Der Sozialindex ermöglicht es dem Land, den Schulen Ressourcen bedarfsgerechter zuzuweisen. So können im Erlass „Klassenbildung und Lehrerstundenzuweisung an den allgemein bildenden Schulen“ für Schulen mit niedrigem Sozialindex niedrigere Schülerhöchstzahlen für die Bildung von Klassen zugrunde gelegt werden. Die sonderpädagogische Grundversorgung, Zusatzbedarfe für Sprachförderung, für Ganztagsschulen und weitere Zusatzbedarfe könnten nach dem Sozialindex ebenso differenziert werden wie die Unterrichtsverpflichtung für die Lehrkräfte.
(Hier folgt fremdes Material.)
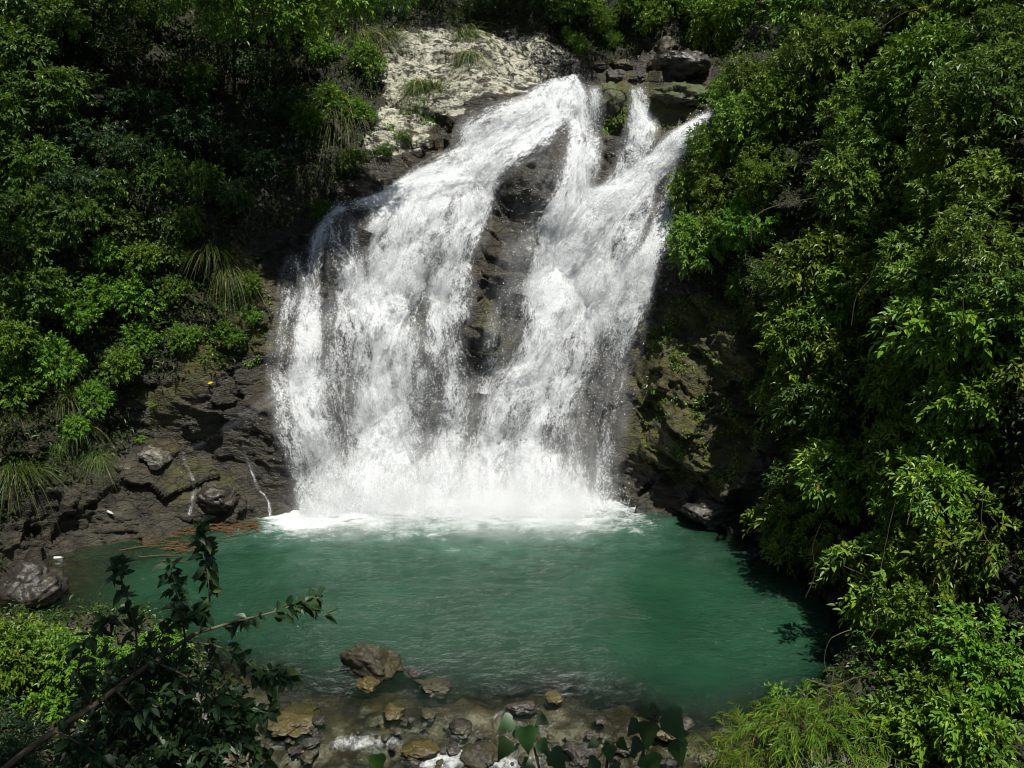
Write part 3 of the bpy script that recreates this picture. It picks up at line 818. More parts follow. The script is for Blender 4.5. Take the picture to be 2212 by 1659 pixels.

Auch die Zuweisung von schulischen Sozialarbeiter*innen, pädagogischen Mitarbeiter*innen und weiteren pädagogischen Fachkräften könnte anhand des Sozialindex bedarfsgerecht gesteuert werden. Auch die Schulträger könnten auf der Grundlage des Sozialindex zusätzliche Ressourcen differenziert und bedarfsgerecht zuteilen.

Eine differenzierte, bedarfsgerechte Zuteilung von Ressourcen ermöglicht es den Schulen, Schülerinnen und Schüler mit geringeren Bildungschancen zusätzlich zu fördern. Hierfür müssen auch zusätzliche Ressourcen für zusätzliche Lehrkräfte, schulische Sozialarbeiterinnen und –sozialarbeiter und für pädagogische Fachkräfte zur Verfügung gestellt werden. Unter anderem sollen die im Jahr 2017 unbesetzt gebliebenen Stellen für pädagogische Fachkräfte vom Kultusministerium erneut ausgeschrieben und hierbei entfristet werden.